FOR Constable Paul Needley, striding through Brixton town centre in the
rain, David Blunkett's proposed reclassification of cannabis to a Class C
drug is a grave disappointment.

He has experienced at first hand the effects of Lambeth's experimental
"softly, softly" approach to cannabis on the streets of South London over
the past year.

Since police stopped arresting people caught in possession of small
quantities of cannabis, Brixton's drug problem has got worse, PC Needley
said. "It's been an absolute failure.
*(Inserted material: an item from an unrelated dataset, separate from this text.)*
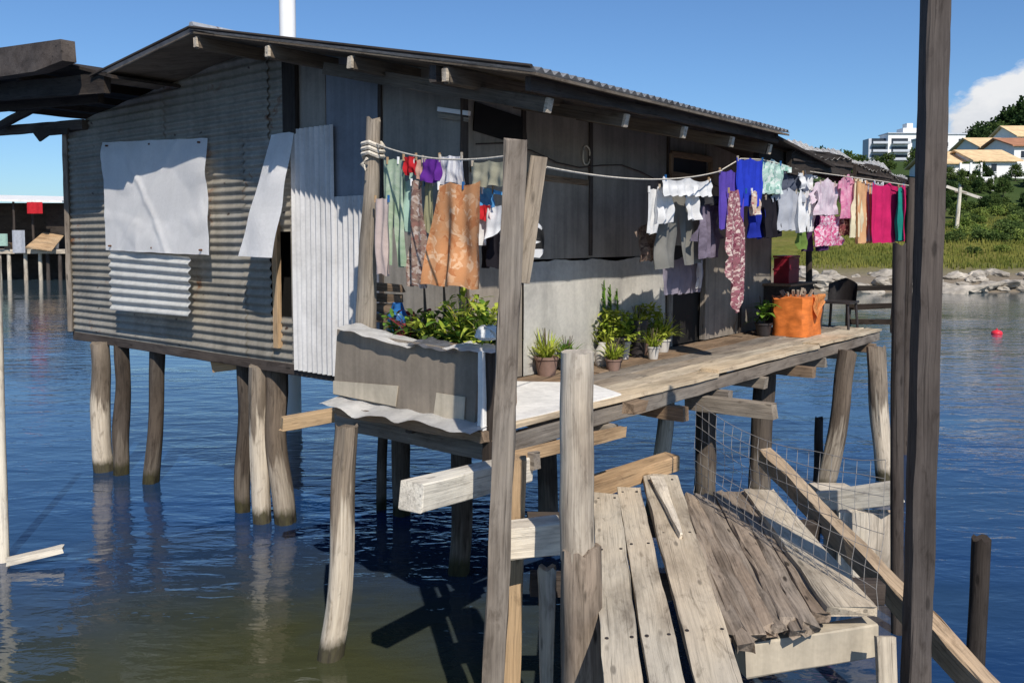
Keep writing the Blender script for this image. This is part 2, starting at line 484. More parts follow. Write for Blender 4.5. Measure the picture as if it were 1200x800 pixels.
# ------------------------------------------------------------------ water, ground
def water_mat():
    m, nt, b, o = new_mat('harbour water')
    pos = nd(nt, 'ShaderNodeNewGeometry').outputs['Position']
    def mpn(scale, rot):
        q = nd(nt, 'ShaderNodeMapping'); q.inputs['Scale'].default_value = scale
        q.inputs['Rotation'].default_value = (0, 0, rot); nt.links.new(pos, q.inputs['Vector']); return q.outputs[0]
    n1 = noise_n(nt, mpn((1.1, 2.6, 1), .25), 1.0, 3, .5, .5)
    n2 = noise_n(nt, mpn((4.0, 8.5, 1), -.2), 1.0, 3, .55, .6)
    n3 = noise_n(nt, mpn((.16, .34, 1), .4), 1.0, 3, .5)
    a1 = nd(nt, 'ShaderNodeMath', operation='MULTIPLY'); a1.inputs[1].default_value = .28
    nt.links.new(n2, a1.inputs[0])
    a2 = nd(nt, 'ShaderNodeMath', operation='ADD'); nt.links.new(n1, a2.inputs[0]); nt.links.new(a1.outputs[0], a2.inputs[1])
    calm = ramp(nt, n3, [(.35, (.35, .35, .35)), (.65, (1, 1, 1))])
    a3 = nd(nt, 'ShaderNodeMath', operation='MULTIPLY'); nt.links.new(a2.outputs[0], a3.inputs[0]); nt.links.new(calm, a3.inputs[1])
    bump(nt, b, a3.outputs[0], 1.0, .034)
    c = ramp(nt, n3, [(.35, (.012, .036, .080)), (.7, (.005, .033, .122))])
    ds = nd(nt, 'ShaderNodeVectorMath', operation='DISTANCE'); ds.inputs[1].default_value = (-1.5, 4.8, 0)
    nt.links.new(pos, ds.inputs[0])
    mk = noise_n(nt, mpn((.7, .9, 1), .1), 1.0, 4, .6, .6)
    dm = nd(nt, 'ShaderNodeMath', operation='MULTIPLY_ADD'); dm.inputs[1].default_value = 3.0
    nt.links.new(mk, dm.inputs[0]); nt.links.new(ds.outputs['Value'], dm.inputs[2])
    sf = ramp(nt, dm.outputs[0], [(.0, (1, 1, 1)), (1.0, (0, 0, 0))])
    mr = nd(nt, 'ShaderNodeMapRange'); mr.inputs[1].default_value = 2.4; mr.inputs[2].default_value = 5.5
    mr.inputs[3].default_value = 1; mr.inputs[4].default_value = 0
    nt.links.new(dm.outputs[0], mr.inputs[0])
    c = mix(nt, mr.outputs[0], c, (.050, .054, .026))       # olive reflection of the house painted into the water colour
    sy = nd(nt, 'ShaderNodeSeparateXYZ'); nt.links.new(pos, sy.inputs[0])
    fr = nd(nt, 'ShaderNodeMapRange'); fr.inputs[1].default_value = 9; fr.inputs[2].default_value = 40
    nt.links.new(sy.outputs[1], fr.inputs[0])
    fr2 = nd(nt, 'ShaderNodeMath', operation='MULTIPLY'); fr2.inputs[1].default_value = .8; nt.links.new(fr.outputs[0], fr2.inputs[0])
    c = mix(nt, fr2.outputs[0], c, (.055, .085, .090))      # greener, stiller water under the bank
    fb = nd(nt, 'ShaderNodeMapRange'); fb.inputs[1].default_value = 9; fb.inputs[2].default_value = 42; fb.inputs[3].default_value = 1; fb.inputs[4].default_value = .5
    nt.links.new(sy.outputs[1], fb.inputs[0])
    for n_ in nt.nodes:
        if n_.type == 'BUMP': nt.links.new(fb.outputs[0], n_.inputs['Strength'])
    nt.links.new(c, b.inputs['Base Color'])
    b.inputs['Roughness'].default_value = .04; b.inputs['IOR'].default_value = 1.5
    b.inputs['Specular IOR Level'].default_value = .6
    return m
M['water'] = water_mat()
mb = MB()
R_ = 6000
q = [Vector((-R_, -400, 0)), Vector((R_, -400, 0)), Vector((R_, R_, 0)), Vector((-R_, R_, 0))]
mb.f([mb.v(p, p) for p in q])
mb.build('water', 'water', kind='structure')

def interp(x, tab):
    if x <= tab[0][0]: return tab[0][1]
    for (a, b), (c, d) in zip(tab, tab[1:]):
        if x <= c: return b + (d - b) * (x - a) / (c - a)
    return tab[-1][1]
PROF = [(-30, -4), (-3, -1.2), (0, -.05), (1.2, .55), (3, 1.0), (8, 1.35), (14, 2.2), (35, 4.0), (60, 9.3), (75, 10.4), (140, 19), (260, 32), (420, 44), (900, 60), (1500, 60)]
def ground(x, y):
    ys = 44.5 + .02 * (x - 20) ** 1 + 1.6 * noise.noise(Vector((x * .12, 3, 0))) + max(0, 12 - x) ** 1.5 * 1.2
    d = y - ys
    h = interp(d, PROF)
    if d > 140:
        rr = x / max(y, 1)
        h *= max(.45, min(1.35, .62 + (rr - .38) * 2.4))
    if d > 2: h += noise.noise(Vector((x * .06, y * .06, 1))) * min(2.0, .03 * d) + .12 * noise.noise(Vector((x * .7, y * .7, 1)))
    if y > 500 and x < 0:
        h = max(h if x > -60 else -4, -4 + 40 * max(0, 1 - abs(y - 900) / 380) * (.75 + .35 * noise.noise(Vector((x * .004, 7, 0)))))
    return h
xs = [-5000, -2500, -1500] + [-1200 + 40 * i for i in range(29)] + [-30 + 5 * i for i in range(7)] + [4 + 1.6 * i for i in range(46)] + [82 + 8 * i for i in range(30)] + [360, 500, 800, 1500, 3000, 5000]
ysl = [-300, -50, 10, 30] + [36 + .8 * i for i in range(34)] + [64 + 2.5 * i for i in range(40)] + [170 + 12 * i for i in range(30)] + [560 + 60 * i for i in range(16)] + [1700, 2600, 4500, 5900]
mb = MB()
g = [[mb.v((x, y, ground(x, y)), (x, y, 0)) for x in xs] for y in ysl]
for j in range(len(ysl) - 1):
    for i in range(len(xs) - 1): mb.f([g[j][i], g[j][i + 1], g[j + 1][i + 1], g[j + 1][i]])
def ground_mat():
    m, nt, b, o = new_mat('shore ground')
    p = coords(nt, (1, 1, 1), 'pos')
    n1 = noise_n(nt, p, .22, 6, .65, .4); n2 = noise_n(nt, p, 2.2, 5, .7)
    grass = ramp(nt, n1, [(.3, (.07, .10, .02)), (.5, (.17, .17, .035)), (.7, (.24, .20, .06))])
    gf = mix(nt, .7, grass, ramp(nt, n2, [(.3, (.45, .45, .45)), (.7, (1.15, 1.15, 1.15))]), 'MULTIPLY')
    s = nd(nt, 'ShaderNodeSeparateXYZ'); nt.links.new(p, s.inputs[0])
    hz = nd(nt, 'ShaderNodeMapRange'); hz.inputs[1].default_value = .7; hz.inputs[2].default_value = 1.35
    nt.links.new(s.outputs[2], hz.inputs[0])
    c = mix(nt, hz.outputs[0], (.20, .165, .125), gf)
    fy = nd(nt, 'ShaderNodeMapRange'); fy.inputs[1].default_value = 66; fy.inputs[2].default_value = 95
    nt.links.new(s.outputs[1], fy.inputs[0])
    c = mix(nt, fy.outputs[0], c, mix(nt, n1, (.025, .05, .015), (.07, .10, .03)))
    fz = nd(nt, 'ShaderNodeMapRange'); fz.inputs[1].default_value = 300; fz.inputs[2].default_value = 900
    nt.links.new(s.outputs[1], fz.inputs[0])
    c = mix(nt, fz.outputs[0], c, (.10, .16, .17))
    nt.links.new(c, b.inputs['Base Color']); b.inputs['Roughness'].default_value = .95
    b.inputs['Specular IOR Level'].default_value = .1
    bump(nt, b, n2, .6, .25)
    return m
M['ground'] = ground_mat()
mb.smooth = True
mb.build('ground', 'ground', kind='structure')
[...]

They'll tell you different," he nods
towards his police headquarters a block away.

The policeman, standing at the corner of Brixton Road and Electric Avenue
with PC Iain Logan, said that since the borough's experiment began they had
found children "skinning up" before they got to school.
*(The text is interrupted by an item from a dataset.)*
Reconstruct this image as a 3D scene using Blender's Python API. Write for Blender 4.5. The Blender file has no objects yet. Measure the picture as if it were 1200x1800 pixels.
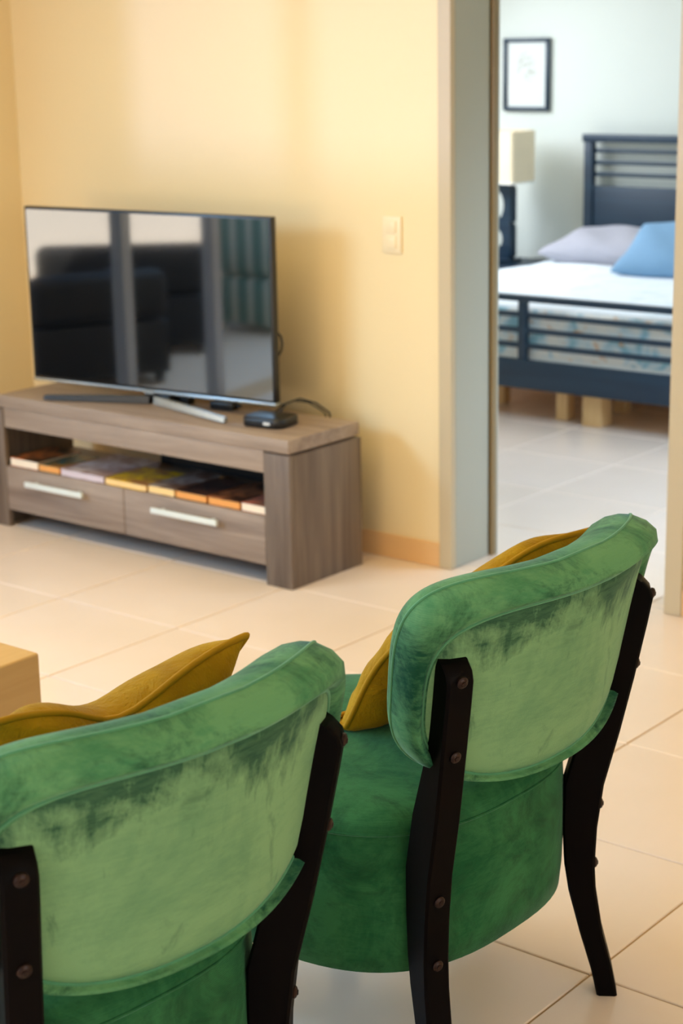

All the officers on patrol said that the new approach to cannabis had not
helped their work and what they saw as their main task: catching those
dealing in hard drugs.

As the officers turned towards the bus stop by the Kentucky Fried Chicken,
the men sitting there drifted away. They were dealers and the police knew
their faces and names, but unless they catch them laden with drugs there is
little they can do.

One man walks briskly away clutching his mouth, as if he has toothache. The
chances are it is crammed with cellophane wraps of crack cocaine that he
will sell for ?9 each. "It is ?15 a wrap in Thames Valley, which shows you
how common it is around here," PC Needley said.
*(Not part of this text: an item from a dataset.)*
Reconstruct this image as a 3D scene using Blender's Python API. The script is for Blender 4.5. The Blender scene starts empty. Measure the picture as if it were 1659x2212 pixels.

"It's blatantly obvious what's going on," one young black woman ordering
chicken and chips said. She did not understand why the police did not
arrest the dealers. "If they get rid of them it'll make the area safer,"
she said.

Police chiefs in Lambeth estimate that the cannabis experiment freed 2,500
hours of police time in the first six months. The officers on patrol
estimate that 80 per cent of their day is spent tackling drug-related
crime. Dealers frustrate them "most of the time", PC Logan said. "If we've
got a dealer and he swallows, that's it," PC Needley added. "He'll go round
the corner, puke it up and sell it next day."

The paperwork surrounding a drug arrest is still "unbelievable", according
to PC Needley. When they simply seize cannabis from someone without
arresting them, the paperwork "takes more time to do and there is no gain".
The person they caution often gives them a false name. If he is a dealer,
the intelligence is lost.

There are more police on the streets, however. When PC Needley began
patrolling Brixton two years ago there were four officers on the beat; now
there are ten. "You don't see anything whizzing round in a car. I much
prefer to be on my feet," he said. "You can talk to people, it makes them
feel safer," PC Logan added.

Most local people agree that police and community relations have improved
since the experiment began. But there is still anger on Electric Avenue.
"Don't believe everything he tells you," shouted one middle-aged woman
about one of the officers.

As PCs Needley and Logan head off for lunch, their replacements race out of
the station, radios crackling. A WPC is clambering over the garden wall of
a boarded-up house round the corner. There are sounds of a scuffle. "You
are now being searched," one of the officers tells the suspect pinned to ground.